Why do you need a LCC if your networth is in real estate?

6 Replies

I Talked to very many people, investors, lawyers and other fellow landlords.

Some say a LLC is a must and other says its a complete waste of money and a umbrella policy for 1 or 2 million is the way to go including a few attorneys.

If your a real estate investor most of your networth is in all your properties right? For me 80-90% of my networth is in all my rental properties so why do I need a LLC if they can only sue the LLC which is basically everything I own anyway.

Any thoughts or advice is greatly appreciated.

More layers to thwart an actual suit, much of a suit is smoke and mirrors as well in addition to the actual protection if the suit goes all the way to conclusion. A lot of the suits are settled or mediated anyway.

LLC provides not just protection but it provides camouflage as well.

The question is is it worth a few hundred dollars to protect the other 10-20%, such as your personal residence and to protect against any judgments.

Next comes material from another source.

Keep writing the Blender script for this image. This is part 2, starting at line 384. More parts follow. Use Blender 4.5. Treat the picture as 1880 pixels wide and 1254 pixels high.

Also over time, do you think you will diversify your assets beyond RE holdings?

Lets assume you have the following:

A: A house

B: A checking account

C: Rental A

D: Rental B

Without LLC's: Imagine someone trips on rental B because a handyman left (anything) outside, they sue. Umbrella policy decides you arent covered because the moon is only half full and its a wednesday.

What can the attorney go after? A B C or D? If you said E for Everything you are right. 

Each property gets its own LLC.

Lets say you commit homicide, and the family sues you. You own shares in all these LLC. Yes they will probably go after all of it.

Notice: Not legal advice, not an attorney. For Education and entertainment discussion only blah blah. Always Vote Libertarian. 

LCC? Oh. LLC. Not really wanting to kick this dead horse again, but I have LLCs that hold title to my commercial properties / multi's over 5 units. I put the same asset type and business purpose up to $1M in each. I may raise that to over $2M some day, but for now I enjoy not having to complete the Sch M on my LLC tax returns.

The advantage, I think (I am not an attorney) from an asset protection standpoint is you can classify and separate your assets into different baskets. If one gets sued, your others and your personal assets should be protected. I do not put residential property into LLC(s).

I also do it for the anonymity, which to me, is huge. No quitclaim deed title trail for me.  Hope this helps @Jimmy S. !

Originally posted by @Steve Combs :

The question is is it worth a few hundred dollars to protect the other 10-20%, such as your personal residence and to protect against any judgments. Also over time, do you think you will diversify your assets beyond RE holdings?

 How would it only cost me a few hundred? I would definitely do it for that.

I don't know the PA fees offhand, but in NC it is around $125 to file and $200 a year to keep it going. Check with your state's Secretary of State for filing fees. You can prepare the paperwork yourself or you can find companies online to prepare the documents for you for around $100.